- What this task involves -
All of the listing below must be repeated word for word. Pictures are the only thing to omit.

==== Information provided ====

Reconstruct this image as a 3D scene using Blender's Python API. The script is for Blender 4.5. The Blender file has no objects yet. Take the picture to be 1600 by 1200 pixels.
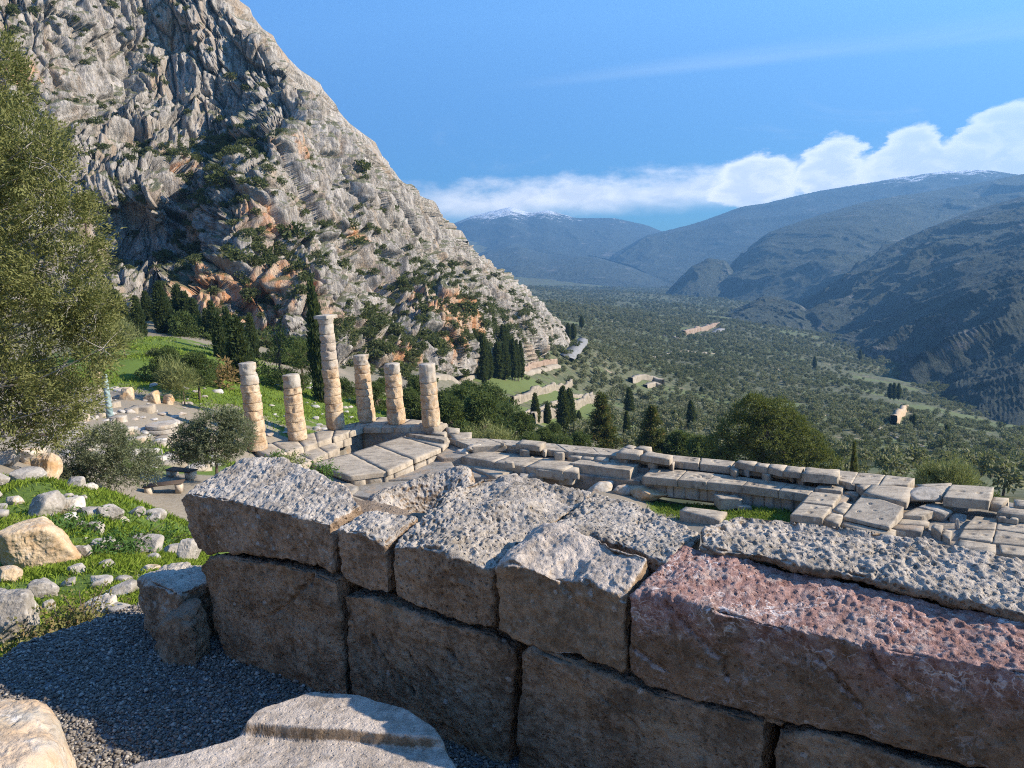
import bpy, math, random
import numpy as np
from mathutils import Vector, Matrix

sc = bpy.context.scene
COL = sc.collection
R = math.radians
rng = np.random.default_rng(7)
random.seed(7)

# ---------------------------------------------------------------- camera
FPX = 1202.0                      # focal length in pixels of a 1600 px wide frame
PITCH, ROLL = R(10.0), R(3.1)
EYE = np.array([0.0, 0.0, 2.2])
_s, _c = math.sin(ROLL), math.cos(ROLL)
FW = np.array([0, math.cos(PITCH), -math.sin(PITCH)])
UP = np.array([0, math.sin(PITCH), math.cos(PITCH)])
RT = np.array([1.0, 0, 0])
XI = _c * RT - _s * UP
YI = -_c * UP - _s * RT
cam_d = bpy.data.cameras.new('camera')
cam_d.sensor_fit = 'HORIZONTAL'
cam_d.sensor_width = 36.0
cam_d.lens = 36.0 * FPX / 1600.0
cam_d.clip_start = 0.05
cam_d.clip_end = 60000
cam = bpy.data.objects.new('camera', cam_d)
COL.objects.link(cam)
M = Matrix(((XI[0], -YI[0], -FW[0], EYE[0]), (XI[1], -YI[1], -FW[1], EYE[1]), (XI[2], -YI[2], -FW[2], EYE[2]), (0, 0, 0, 1)))
cam.matrix_world = M
sc.camera = cam

SUN_EL, SUN_AZ = R(29.0), R(96.0)   # azimuth from +Y (view direction) towards +X
sun_dir = np.array([math.sin(SUN_AZ) * math.cos(SUN_EL), math.cos(SUN_AZ) * math.cos(SUN_EL), math.sin(SUN_EL)])

sc.view_settings.view_transform = 'Standard'
sc.view_settings.look = 'None'
sc.view_settings.gamma = 1.0
sc.view_settings.use_curve_mapping = False
sc.view_settings.exposure = 2.3
sc.cycles.use_denoising = False
sc.cycles.filter_width = 1.1
sc.cycles.adaptive_threshold = 0.008
sc.cycles.max_bounces = 5
sc.cycles.diffuse_bounces = 3
sc.cycles.volume_bounces = 0
sc.cycles.transparent_max_bounces = 12
sc.cycles.use_adaptive_sampling = True


# ---------------------------------------------------------------- node helper
class NT:
    def __init__(s, tree):
        s.t = tree
        s.t.nodes.clear()

    def n(s, typ, **kw):
        nd = s.t.nodes.new(typ)
        for k, v in kw.items():
            if hasattr(nd, k) and k not in nd.inputs:
                setattr(nd, k, v)
            else:
                s.set(nd.inputs[k], v)
        return nd

    def set(s, sock, v):
        if isinstance(v, bpy.types.NodeSocket):
            s.t.links.new(v, sock)
        elif v is not None:
            if isinstance(v, (tuple, list)) and len(v) == 3 and len(sock.default_value) == 4:
                v = (*v, 1)
            sock.default_value = v

    def m(s, op, a, b=None, c=None, clamp=False):
        nd = s.t.nodes.new('ShaderNodeMath')
        nd.operation = op
        nd.use_clamp = clamp
        for i, v in enumerate((a, b, c)):
            if v is not None:
                s.set(nd.inputs[i], v)
        return nd.outputs[0]

    def vm(s, op, a, b=None, sc_=None):
        nd = s.t.nodes.new('ShaderNodeVectorMath')
        nd.operation = op
        s.set(nd.inputs[0], a)
        if b is not None:
            s.set(nd.inputs[1], b)
        if sc_ is not None:
            s.set(nd.inputs['Scale'], sc_)
        return nd.outputs['Value'] if op in ('DOT_PRODUCT', 'LENGTH', 'DISTANCE') else nd.outputs[0]

    def mix(s, f, a, b, blend='MIX'):
        nd = s.t.nodes.new('ShaderNodeMix')
        nd.data_type = 'RGBA'
        nd.blend_type = blend
        s.set(nd.inputs[0], f)
        s.set(nd.inputs[6], a)
        s.set(nd.inputs[7], b)
        return nd.outputs[2]

    def ss(s, x, lo, hi, a=0.0, b=1.0):
        nd = s.t.nodes.new('ShaderNodeMapRange')
        nd.interpolation_type = 'SMOOTHSTEP'
        for k, v in zip(('Value', 'From Min', 'From Max', 'To Min', 'To Max'), (x, lo, hi, a, b)):
            s.set(nd.inputs[k], v)
        return nd.outputs[0]

    def noise(s, vec, scale, detail=4, rough=0.55, dist=0.0, lac=2.0, col=False):
        nd = s.t.nodes.new('ShaderNodeTexNoise')
        s.set(nd.inputs['Vector'], vec)
        nd.inputs['Scale'].default_value = scale
        nd.inputs['Detail'].default_value = detail
        nd.inputs['Roughness'].default_value = rough
        nd.inputs['Distortion'].default_value = dist
        nd.inputs['Lacunarity'].default_value = lac
        return nd.outputs['Color' if col else 'Fac']

    def vor(s, vec, scale, feature='F1', rnd=1.0, out='Distance'):
        nd = s.t.nodes.new('ShaderNodeTexVoronoi')
        nd.feature = feature
        s.set(nd.inputs['Vector'], vec)
        nd.inputs['Scale'].default_value = scale
        nd.inputs['Randomness'].default_value = rnd
        return nd.outputs[out]

    def mapping(s, vec, scale=(1, 1, 1), rot=(0, 0, 0), loc=(0, 0, 0)):
        nd = s.t.nodes.new('ShaderNodeMapping')
        s.set(nd.inputs['Vector'], vec)
        nd.inputs['Scale'].default_value = scale
        nd.inputs['Rotation'].default_value = rot
        nd.inputs['Location'].default_value = loc
        return nd.outputs[0]

    def bump(s, h, strength=0.5, dist=0.01, normal=None):
        nd = s.t.nodes.new('ShaderNodeBump')
        s.set(nd.inputs['Height'], h)
        nd.inputs['Strength'].default_value = strength
        nd.inputs['Distance'].default_value = dist
        if normal is not None:
            s.set(nd.inputs['Normal'], normal)
        return nd.outputs[0]


MATS = {}


def material(name, build):
    if name in MATS:
        return MATS[name]
    m = bpy.data.materials.new(name)
    m.use_nodes = True
    t = NT(m.node_tree)
    col, rough, nrm, *rest = build(t)
    b = t.n('ShaderNodeBsdfPrincipled')
    t.set(b.inputs['Base Color'], col)
    t.set(b.inputs['Roughness'], rough)
    b.inputs['Specular IOR Level'].default_value = rest[0] if rest else 0.25
    if nrm is not None:
        t.set(b.inputs['Normal'], nrm)
    o = t.n('ShaderNodeOutputMaterial')
    sh = b.outputs[0]
    if len(rest) > 1:      # translucency of leaves
        tr = t.n('ShaderNodeBsdfTranslucent')
        t.set(tr.inputs['Color'], rest[1])
        mx = t.n('ShaderNodeMixShader')
        mx.inputs[0].default_value = rest[2]
        t.t.links.new(sh, mx.inputs[1])
        t.t.links.new(tr.outputs[0], mx.inputs[2])
        sh = mx.outputs[0]
    t.t.links.new(sh, o.inputs['Surface'])
    MATS[name] = m
    return m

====

- Completed exercise -
Reconstruct this image as a 3D scene using Blender's Python API. The script is for Blender 4.5. The Blender file has no objects yet. Take the picture to be 1600 by 1200 pixels.
import bpy, math, random
import numpy as np
from mathutils import Vector, Matrix

sc = bpy.context.scene
COL = sc.collection
R = math.radians
rng = np.random.default_rng(7)
random.seed(7)

# ---------------------------------------------------------------- camera
FPX = 1202.0                      # focal length in pixels of a 1600 px wide frame
PITCH, ROLL = R(10.0), R(3.1)
EYE = np.array([0.0, 0.0, 2.2])
_s, _c = math.sin(ROLL), math.cos(ROLL)
FW = np.array([0, math.cos(PITCH), -math.sin(PITCH)])
UP = np.array([0, math.sin(PITCH), math.cos(PITCH)])
RT = np.array([1.0, 0, 0])
XI = _c * RT - _s * UP
YI = -_c * UP - _s * RT
cam_d = bpy.data.cameras.new('camera')
cam_d.sensor_fit = 'HORIZONTAL'
cam_d.sensor_width = 36.0
cam_d.lens = 36.0 * FPX / 1600.0
cam_d.clip_start = 0.05
cam_d.clip_end = 60000
cam = bpy.data.objects.new('camera', cam_d)
COL.objects.link(cam)
M = Matrix(((XI[0], -YI[0], -FW[0], EYE[0]), (XI[1], -YI[1], -FW[1], EYE[1]), (XI[2], -YI[2], -FW[2], EYE[2]), (0, 0, 0, 1)))
cam.matrix_world = M
sc.camera = cam

SUN_EL, SUN_AZ = R(29.0), R(96.0)   # azimuth from +Y (view direction) towards +X
sun_dir = np.array([math.sin(SUN_AZ) * math.cos(SUN_EL), math.cos(SUN_AZ) * math.cos(SUN_EL), math.sin(SUN_EL)])

sc.view_settings.view_transform = 'Standard'
sc.view_settings.look = 'None'
sc.view_settings.gamma = 1.0
sc.view_settings.use_curve_mapping = False
sc.view_settings.exposure = 2.3
sc.cycles.use_denoising = False
sc.cycles.filter_width = 1.1
sc.cycles.adaptive_threshold = 0.008
sc.cycles.max_bounces = 5
sc.cycles.diffuse_bounces = 3
sc.cycles.volume_bounces = 0
sc.cycles.transparent_max_bounces = 12
sc.cycles.use_adaptive_sampling = True


# ---------------------------------------------------------------- node helper
class NT:
    def __init__(s, tree):
        s.t = tree
        s.t.nodes.clear()

    def n(s, typ, **kw):
        nd = s.t.nodes.new(typ)
        for k, v in kw.items():
            if hasattr(nd, k) and k not in nd.inputs:
                setattr(nd, k, v)
            else:
                s.set(nd.inputs[k], v)
        return nd

    def set(s, sock, v):
        if isinstance(v, bpy.types.NodeSocket):
            s.t.links.new(v, sock)
        elif v is not None:
            if isinstance(v, (tuple, list)) and len(v) == 3 and len(sock.default_value) == 4:
                v = (*v, 1)
            sock.default_value = v

    def m(s, op, a, b=None, c=None, clamp=False):
        nd = s.t.nodes.new('ShaderNodeMath')
        nd.operation = op
        nd.use_clamp = clamp
        for i, v in enumerate((a, b, c)):
            if v is not None:
                s.set(nd.inputs[i], v)
        return nd.outputs[0]

    def vm(s, op, a, b=None, sc_=None):
        nd = s.t.nodes.new('ShaderNodeVectorMath')
        nd.operation = op
        s.set(nd.inputs[0], a)
        if b is not None:
            s.set(nd.inputs[1], b)
        if sc_ is not None:
            s.set(nd.inputs['Scale'], sc_)
        return nd.outputs['Value'] if op in ('DOT_PRODUCT', 'LENGTH', 'DISTANCE') else nd.outputs[0]

    def mix(s, f, a, b, blend='MIX'):
        nd = s.t.nodes.new('ShaderNodeMix')
        nd.data_type = 'RGBA'
        nd.blend_type = blend
        s.set(nd.inputs[0], f)
        s.set(nd.inputs[6], a)
        s.set(nd.inputs[7], b)
        return nd.outputs[2]

    def ss(s, x, lo, hi, a=0.0, b=1.0):
        nd = s.t.nodes.new('ShaderNodeMapRange')
        nd.interpolation_type = 'SMOOTHSTEP'
        for k, v in zip(('Value', 'From Min', 'From Max', 'To Min', 'To Max'), (x, lo, hi, a, b)):
            s.set(nd.inputs[k], v)
        return nd.outputs[0]

    def noise(s, vec, scale, detail=4, rough=0.55, dist=0.0, lac=2.0, col=False):
        nd = s.t.nodes.new('ShaderNodeTexNoise')
        s.set(nd.inputs['Vector'], vec)
        nd.inputs['Scale'].default_value = scale
        nd.inputs['Detail'].default_value = detail
        nd.inputs['Roughness'].default_value = rough
        nd.inputs['Distortion'].default_value = dist
        nd.inputs['Lacunarity'].default_value = lac
        return nd.outputs['Color' if col else 'Fac']

    def vor(s, vec, scale, feature='F1', rnd=1.0, out='Distance'):
        nd = s.t.nodes.new('ShaderNodeTexVoronoi')
        nd.feature = feature
        s.set(nd.inputs['Vector'], vec)
        nd.inputs['Scale'].default_value = scale
        nd.inputs['Randomness'].default_value = rnd
        return nd.outputs[out]

    def mapping(s, vec, scale=(1, 1, 1), rot=(0, 0, 0), loc=(0, 0, 0)):
        nd = s.t.nodes.new('ShaderNodeMapping')
        s.set(nd.inputs['Vector'], vec)
        nd.inputs['Scale'].default_value = scale
        nd.inputs['Rotation'].default_value = rot
        nd.inputs['Location'].default_value = loc
        return nd.outputs[0]

    def bump(s, h, strength=0.5, dist=0.01, normal=None):
        nd = s.t.nodes.new('ShaderNodeBump')
        s.set(nd.inputs['Height'], h)
        nd.inputs['Strength'].default_value = strength
        nd.inputs['Distance'].default_value = dist
        if normal is not None:
            s.set(nd.inputs['Normal'], normal)
        return nd.outputs[0]


MATS = {}


def material(name, build):
    if name in MATS:
        return MATS[name]
    m = bpy.data.materials.new(name)
    m.use_nodes = True
    t = NT(m.node_tree)
    col, rough, nrm, *rest = build(t)
    b = t.n('ShaderNodeBsdfPrincipled')
    t.set(b.inputs['Base Color'], col)
    t.set(b.inputs['Roughness'], rough)
    b.inputs['Specular IOR Level'].default_value = rest[0] if rest else 0.25
    if nrm is not None:
        t.set(b.inputs['Normal'], nrm)
    o = t.n('ShaderNodeOutputMaterial')
    sh = b.outputs[0]
    if len(rest) > 1:      # translucency of leaves
        tr = t.n('ShaderNodeBsdfTranslucent')
        t.set(tr.inputs['Color'], rest[1])
        mx = t.n('ShaderNodeMixShader')
        mx.inputs[0].default_value = rest[2]
        t.t.links.new(sh, mx.inputs[1])
        t.t.links.new(tr.outputs[0], mx.inputs[2])
        sh = mx.outputs[0]
    t.t.links.new(sh, o.inputs['Surface'])
    MATS[name] = m
    return m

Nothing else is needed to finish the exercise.